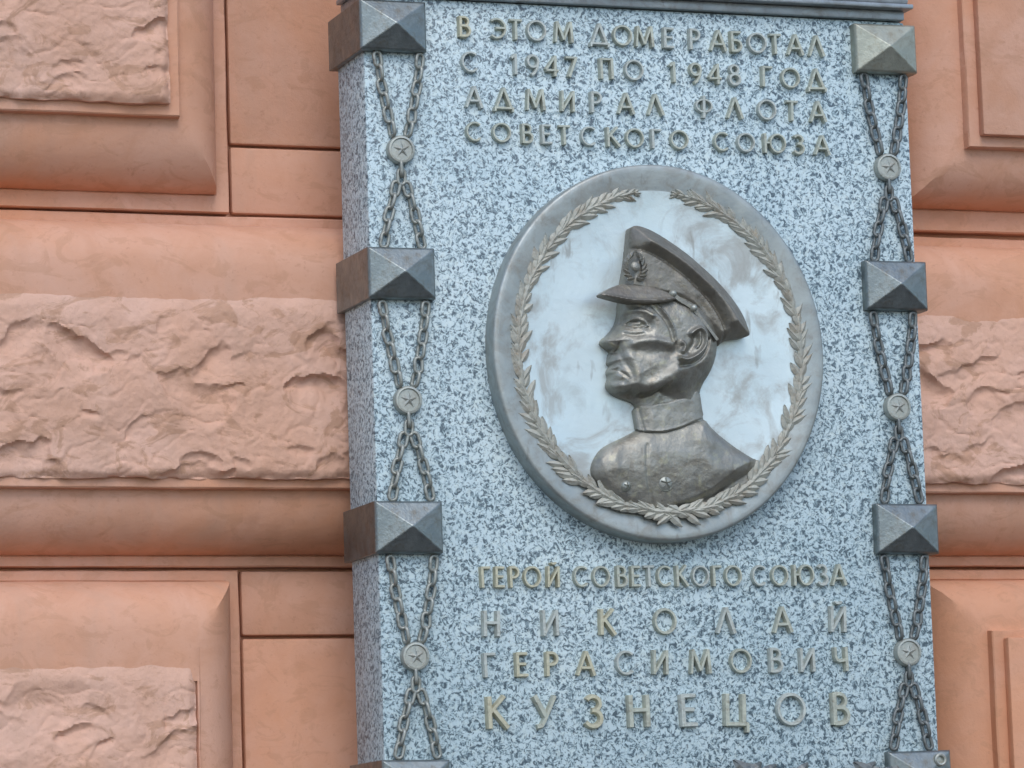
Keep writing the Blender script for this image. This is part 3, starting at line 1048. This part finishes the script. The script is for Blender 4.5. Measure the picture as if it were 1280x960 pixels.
# chin strap with its two buttons
bm = bmesh.new()
sp = smooth_poly(Z4([(508, 400), (540, 428), (575, 446), (606, 468), (640, 510), (690, 574), (720, 612)]), 2, False)
ys = YD - .0375
for i in range(len(sp) - 1):
    pass
rows = []
for i, (x, z) in enumerate(sp):
    a, b = sp[max(0, i - 1)], sp[min(len(sp) - 1, i + 1)]
    d = Vector((b[0] - a[0], b[1] - a[1])).normalized()
    n_ = Vector((-d.y, d.x))
    hw = .0030 if i < len(sp) * .6 else .0022
    t = i / (len(sp) - 1)
    y = ys + .004 * t
    rows.append([bm.verts.new((x + n_.x * hw * q, y + dy, z + n_.y * hw * q)) for q, dy in ((-1, .012), (-.8, -.001), (.8, -.001), (1, .012))])
for a, b in zip(rows, rows[1:]):
    for j in range(3): bm.faces.new((a[j], a[j + 1], b[j + 1], b[j]))
mpart('chin_strap', bm_mesh(bm), M_FIG, 50)
for q in ((510, 400), (606, 466)):
    (x, z), = Z4([q])
    bm = bmesh.new(); small_dome(bm, x, z, ys + .002, .0048, .0062)
    mpart('strap_button', bm_mesh(bm), M_BOSS, 180)

# cockade: oval badge ringed by leaves with a small anchor-like centre
bm = bmesh.new()
(cx, cz), = Z4([(340, 274)])
yb = YD - .0345
small_dome(bm, cx, cz, yb, .0060, .0032)
rc = random.Random(9)
for k in range(7):
    for sgn in (-1, 1):
        a = math.radians(-90 + sgn * (8 + 22 * k))
        x, z = cx + .0092 * math.cos(a), cz + .0135 * math.sin(a)
        leaf(bm, x, z, a + sgn * 1.2, .0100, .0054, yb, .0009, rc)
mpart('cap_badge', bm_mesh(bm, False), M_FIG)

# tunic buttons
for q, r in (((580, 625), .0098), ((368, 640), .0062)):
    (x, z), = Z5([q])
    bm = bmesh.new()
    small_dome(bm, x, z, YD - .0135, r, .0060, 20)
    prev = None
    for i, (rr, dy) in enumerate(((r * 1.06, .010), (r * 1.10, -.001), (r * .98, -.0026), (r * .84, -.0012))):
        cur = [bm.verts.new((x + rr * math.cos(2 * math.pi * k / 20), YD - .0135 + dy, z + rr * math.sin(2 * math.pi * k / 20))) for k in range(20)]
        if prev:
            for k in range(20): bm.faces.new((prev[k], prev[(k + 1) % 20], cur[(k + 1) % 20], cur[k]))
        prev = cur
    for k in range(5):
        a = math.radians(90 + 72 * k)
        leaf(bm, x, z, a, r * .7, r * .34, YD - .0195, .0006, rc)
    mpart('tunic_button', bm_mesh(bm), M_BOSS, 60)

# spray of leaves along the foot of the slab
bm = bmesh.new()
rf = random.Random(31)
for k in range(34):
    t = k / 33
    x = .055 + .235 * t
    z = -.611 + .006 * math.sin(t * 9)
    for s_ in (-1, 1):
        leaf(bm, x, z, s_ * rf.uniform(.35, .8) + (math.pi if k % 2 else 0), rf.uniform(.034, .044), .017, -.010, .007, rf)
add_box(bm, .05, .285, -.008, .003, -.612, -.600, .002)
ppart('leaf_spray', bm_mesh(bm, False), M_CHAINDARK)

# ------------------------------------------------------------------ chains
LINK_L, LINK_W, WIRE = .0225, .0138, .0023


def link_mesh():
    bm = bmesh.new()
    path = []
    hl, hw = LINK_L / 2 - WIRE, LINK_W / 2 - WIRE
    st = hl - hw
    for k in range(9):
        a = math.pi * k / 8
        path.append((hw * math.cos(a), st + hw * math.sin(a)))
    for k in range(9):
        a = math.pi + math.pi * k / 8
        path.append((hw * math.cos(a), -st + hw * math.sin(a)))
    n = len(path)
    rows = []
    for i in range(n):
        a, b = path[i - 1], path[(i + 1) % n]
        d = Vector((b[0] - a[0], 0, b[1] - a[1])).normalized()
        nn = d.cross(Vector((0, 1, 0)))
        rows.append([bm.verts.new(Vector((path[i][0], 0, path[i][1])) + nn * WIRE * math.cos(2 * math.pi * j / 8) + Vector((0, 1, 0)) * WIRE * math.sin(2 * math.pi * j / 8)) for j in range(8)])
    for i in range(n):
        a, b = rows[i], rows[(i + 1) % n]
        for j in range(8): bm.faces.new((a[j], a[(j + 1) % 8], b[(j + 1) % 8], b[j]))
    me = bm_mesh(bm)
    me.name = 'link'
    for p in me.polygons: p.use_smooth = True
    me.materials.append(M_CHAIN)
    return me


LINK = link_mesh()


def star_mesh(r, y):
    bm = bmesh.new()
    c = bm.verts.new((0, y - .0030, 0))
    o = []
    for k in range(10):
        a = math.radians(90 + 36 * k)
        q = r if k % 2 == 0 else r * .42
        o.append(bm.verts.new((q * math.cos(a), y, q * math.sin(a))))
    for k in range(10): bm.faces.new((c, o[k], o[(k + 1) % 10]))
    return bm_mesh(bm)


def boss_mesh():
    bm = bmesh.new()
    n = 28
    R = .0170
    prev = None
    for rr, y in ((R, .0035), (R, -.0040), (R * .93, -.0062), (R * .80, -.0066), (R * .74, -.0046), (R * .30, -.0050)):
        cur = [bm.verts.new((rr * math.cos(2 * math.pi * k / n), y, rr * math.sin(2 * math.pi * k / n))) for k in range(n)]
        if prev:
            for k in range(n): bm.faces.new((prev[k], prev[(k + 1) % n], cur[(k + 1) % n], cur[k]))
        else: bm.faces.new(cur)
        prev = cur
    bm.faces.new(prev)
    return bm_mesh(bm)


def make_chain():
    """an X of two chains caught by a round star boss, hung between an upper and a lower stud"""
    root = empty('ornamental_chain', (0, 0, 0))
    yl = -.0055
    up, lo = .1165, -.1165
    arms = [((-.0270, up), (-.0085, .0165)), ((.0270, up), (.0085, .0165)),
            ((-.0050, -.0390), (-.0235, lo)), ((.0050, -.0390), (.0235, lo))]
    rk = random.Random(2)
    pitch = LINK_L - 2 * WIRE - .0012
    def put(x, z, ang, flat):
        o = bpy.data.objects.new('link', LINK)
        COL.objects.link(o)
        o.parent = root
        o.location = (x, yl + rk.uniform(-.0004, .0004), z)
        o.rotation_euler = (Matrix.Rotation(ang + rk.uniform(-.07, .07), 3, 'Y') @ Matrix.Rotation(rk.uniform(-.25, .25) + (0 if flat else math.radians(68)), 3, 'Z')).to_euler()
    for (x0, z0), (x1, z1) in arms:
        L = math.hypot(x1 - x0, z1 - z0)
        n = max(2, round(L / pitch))
        ang = math.atan2(x1 - x0, z1 - z0)
        sag = .0022 * (1 if x0 + x1 > 0 else -1)
        for k in range(n):
            t = (k + .5) / n
            put(x0 + (x1 - x0) * t + sag * math.sin(math.pi * t), z0 + (z1 - z0) * t, ang, k % 2 == 0)
    put(0, -.0225, 0, False)
    put(0, -.0325, 0, True)
    b = link('boss', boss_mesh(), M_BOSS, root, 45)
    b.location = (0, -.004, 0)
    s = link('star', star_mesh(.0108, -.0048), M_BOSS, b)
    return root


def copy_tree(o, parent=None):
    c = o.copy()
    COL.objects.link(c)
    if parent: c.parent = parent
    for ch in list(o.children): copy_tree(ch, c)
    return c


chain0 = make_chain()
LAB = {
    (0, 0): 'bronze chain at the left edge beside the top lines of lettering',
    (0, 1): 'bronze chain at the left edge, level with the medallion, facing the officer',
    (0, 2): 'bronze chain at the left edge beside the bottom lines of lettering',
    (1, 0): 'dark bronze chain at the right edge beside the top lines of lettering',
    (1, 1): 'dark bronze chain at the right edge, level with the medallion, behind the officer',
    (1, 2): 'dark bronze chain at the right edge beside the bottom lines of lettering',
}
pos = {(0, 0): (501, 184), (0, 1): (510, 500), (0, 2): (519, 818), (1, 0): (1110, 211), (1, 1): (1122, 508), (1, 2): (1135, 814)}
rj = random.Random(77)
for key, (px, py) in pos.items():
    o = chain0 if key == (0, 0) else copy_tree(chain0)
    zmid = (ROWS[key[1]] + ROWS[key[1] + 1]) / 2
    x, z = at(px, py, -.006)
    o.location = (x, 0, zmid)
    o.rotation_euler.y = rj.uniform(-.014, .014)
    for ch in o.children:
        if ch.name.startswith('link'):
            ch.rotation_euler.y += rj.uniform(-.06, .06)
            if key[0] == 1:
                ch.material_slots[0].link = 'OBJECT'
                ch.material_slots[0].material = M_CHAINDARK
        elif ch.name.startswith('boss'):
            ch.rotation_euler.y = rj.uniform(-.25, .25)
    tag(o, LAB[key], 'chain', 'ornamental chains between the studs')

_____

> **Written exercise**
Your task is to reproduce exactly the lines from the start of the data above through the line containing "mpart('cap_badge', bm_mesh(bm, False), M_FIG)", leaving every picture out.

> **The completed task**
Keep writing the Blender script for this image. This is part 3, starting at line 1048. This part finishes the script. The script is for Blender 4.5. Measure the picture as if it were 1280x960 pixels.
# chin strap with its two buttons
bm = bmesh.new()
sp = smooth_poly(Z4([(508, 400), (540, 428), (575, 446), (606, 468), (640, 510), (690, 574), (720, 612)]), 2, False)
ys = YD - .0375
for i in range(len(sp) - 1):
    pass
rows = []
for i, (x, z) in enumerate(sp):
    a, b = sp[max(0, i - 1)], sp[min(len(sp) - 1, i + 1)]
    d = Vector((b[0] - a[0], b[1] - a[1])).normalized()
    n_ = Vector((-d.y, d.x))
    hw = .0030 if i < len(sp) * .6 else .0022
    t = i / (len(sp) - 1)
    y = ys + .004 * t
    rows.append([bm.verts.new((x + n_.x * hw * q, y + dy, z + n_.y * hw * q)) for q, dy in ((-1, .012), (-.8, -.001), (.8, -.001), (1, .012))])
for a, b in zip(rows, rows[1:]):
    for j in range(3): bm.faces.new((a[j], a[j + 1], b[j + 1], b[j]))
mpart('chin_strap', bm_mesh(bm), M_FIG, 50)
for q in ((510, 400), (606, 466)):
    (x, z), = Z4([q])
    bm = bmesh.new(); small_dome(bm, x, z, ys + .002, .0048, .0062)
    mpart('strap_button', bm_mesh(bm), M_BOSS, 180)

# cockade: oval badge ringed by leaves with a small anchor-like centre
bm = bmesh.new()
(cx, cz), = Z4([(340, 274)])
yb = YD - .0345
small_dome(bm, cx, cz, yb, .0060, .0032)
rc = random.Random(9)
for k in range(7):
    for sgn in (-1, 1):
        a = math.radians(-90 + sgn * (8 + 22 * k))
        x, z = cx + .0092 * math.cos(a), cz + .0135 * math.sin(a)
        leaf(bm, x, z, a + sgn * 1.2, .0100, .0054, yb, .0009, rc)
mpart('cap_badge', bm_mesh(bm, False), M_FIG)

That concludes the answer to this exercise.